Will someone please help me with the following problem?
Calculate the volume bounded between $z=x^2+y^2$ and $z=2x+3y+1$.
As far as I understand, I need to switch to cylindrical coordinates:
$(h,\theta, r)$.
The problem is, that I can't understand how to find the region of each new coordinate . I guess that the region for $\theta$ will be $[0,2\pi]$. But what about $h,r$?
In addition, I do not want to use symmetry . I want to calculate the entire volume , without dividing it into several smaller volumes.
Will you help me?
Best Answer
The plane and the paraboloid intersect at a circle whose projection on XY plane is given by $$x^2+y^2=2x+3y+1\implies(x-1)^2+\left(y-{3\over2}\right)^2={17\over4}$$
From the above figure it is clear that the plane(blue) lies above the paraboloid(yellow) in the region of interest.

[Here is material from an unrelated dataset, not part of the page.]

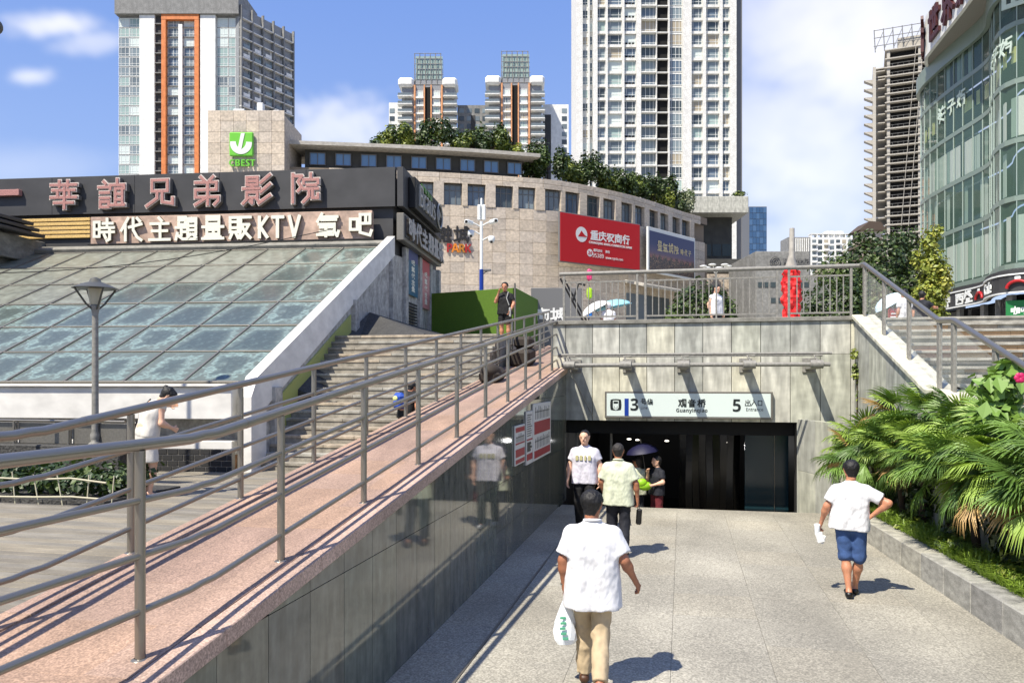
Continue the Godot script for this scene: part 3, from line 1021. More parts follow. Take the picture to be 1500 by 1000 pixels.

So the required volume is $$\begin{align} &\int_{1-{\sqrt{17}\over2}}^{1+{\sqrt{17}\over2}}\int_{{3\over2}-\sqrt{{17\over4}-(x-1)^2}}^{{3\over2}+\sqrt{{17\over4}-(x-1)^2}}\int^{2x+3y+1}_{x^2+y^2}dzdydx\\ =&\int_{1-{\sqrt{17}\over2}}^{1+{\sqrt{17}\over2}}\int_{{3\over2}-\sqrt{{17\over4}-(x-1)^2}}^{{3\over2}+\sqrt{{17\over4}-(x-1)^2}}\left[{17\over4}-(x-1)^2-\left(y-{3\over2}\right)^2\right]dydx\\ =&\int_0^{2\pi}\int_0^{\sqrt{17}\over2}\left[{17\over4}-r^2\right]rdrd\theta={289\pi\over32} \end{align}$$
where we've used the transformation $x=1+r\cos\theta,y={3\over2}+r\sin\theta$.